CS Capstone is a year-long dual-enrollment course that prepares students to apply their computer science skills in a real-world setting, bridging classroom learning with career-oriented application. It follows a structure different from the majority of classes Paly has to offer, using a year-long, project-based curriculum as opposed to multiple different lessons and units. As a result, students must demonstrate independence, strong academic discipline, and overcome difficult decisions, challenges, and everything in between.
According to junior Deniz Buyukkokten, the amount of investment required in CS Capstone is strongly dependent on the type of project a student decides to pursue.
“It [time investment] depends on your project and how much you challenge yourself,” Buyukkokten said. “Like I said, the rigor is very dependent on what you choose to do. When it comes to assessments, the biggest thing you’re graded on is how much you learn.”
When it comes to choosing the right project, CS Capstone teacher Christopher Bell says that the best projects are the ones that inspire their respective students the most.
“I just kind of guide them into picking what they’re most interested in,” Bell said. “Students will come up with two or three ideas, and then we’ll sit down and talk about [what they will look like] over the course of a year, what’s going to be the thing that’s going to inspire you the most? Because that’s the thing you’re going to pay more attention to and that you’re going to do during those times when you don’t want to do something else.”
The first month is spent picking and planning projects, which is when students brainstorm ideas to help decide their projects for the rest of the year.
“We spend the good first month of school breaking projects into manageable chunks,” Bell said. “We come up with ideas that people are interested in and then we guide them through the process of actually building it over time.”
Throughout the rest of the year, students continue working on projects while also giving presentations on other computer science-related topics.
“You get some project time during class, too, and then there’s a presentation,” Bell said. “So it’s a mix of working on your project and working on the giant presentation where you do like a demo for the entire class and try to teach them something.”
CS Capstone enables students like Buyukkokten to realize their ambitious projects. Buyukkokten saw this as an opportunity to carve a path into the AI assistant sphere he hadn’t seen anyone else do before.
“I chose to try to make AI interact with software, especially after I looked it up and realized no one else was doing it the same way I wanted to,” Byukkokkten said.
Byukkokkten’s vision is to create a project that goes beyond the scope of the classroom and raises the quality of life for people in the real world.
“If it gets to a level where I’m satisfied, it’ll be open source, free to everyone,” Byukkokkten said. “It would be very nice to have an AI assistant where … You can just tell it [what to do], whether that’s by speech or by typing.”
Byukkokkten is also considering accessibility, ensuring his AI can be equally beneficial to all people.
“[It would be] really good for anyone who’s disabled, because the way I’m designing it. … if you’re blind, you should be able to use it just fine. … if you literally don’t have hands, you should be able to use it just fine.
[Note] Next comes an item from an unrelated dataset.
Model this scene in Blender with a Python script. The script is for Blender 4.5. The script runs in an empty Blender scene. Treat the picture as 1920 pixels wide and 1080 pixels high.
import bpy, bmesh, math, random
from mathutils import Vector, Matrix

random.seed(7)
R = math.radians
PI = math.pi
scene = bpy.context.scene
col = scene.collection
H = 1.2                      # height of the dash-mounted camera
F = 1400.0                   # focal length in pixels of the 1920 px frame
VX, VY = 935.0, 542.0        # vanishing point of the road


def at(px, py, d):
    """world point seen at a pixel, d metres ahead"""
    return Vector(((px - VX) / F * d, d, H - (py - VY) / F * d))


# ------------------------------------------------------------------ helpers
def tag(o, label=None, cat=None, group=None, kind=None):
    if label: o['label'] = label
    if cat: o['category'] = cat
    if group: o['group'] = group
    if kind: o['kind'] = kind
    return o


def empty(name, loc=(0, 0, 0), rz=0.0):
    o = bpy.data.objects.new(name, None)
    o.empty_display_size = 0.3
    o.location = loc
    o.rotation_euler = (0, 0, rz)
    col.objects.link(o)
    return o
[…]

Even if you can’t speak, you can [use it],” Buyukkokten said.
Working on his project is a complex task and is not without its struggles. Buyukkokten often faces bugs and growing academic pressure, impacting his ability to work on his project.
“A [part] of coding is [that] your code will inevitably error at some point, and you’ll have to fix it,” Byukkokkten said. It’s junior year, so there’s a ton of other classes that keep having all these different tests coming up, and that really makes [working on my project] more difficult.
Sometimes students hit roadblocks when working on their projects, but, according to Bell, it can teach them important lessons about the realities of computer science.
“We’ve had technical issues where we can actually no longer continue with this project the way that it is. So now we have to pivot and rework, which is valuable, but it can also be frustrating.”
According to Bell, all of the best projects he sees all have one thing in common — passion.
“I mean, that [passion], that’s the number one thing in all different fields,” Bell said. So there isn’t one field or topic that is better; students’ interest [is what] makes [projects] useful.”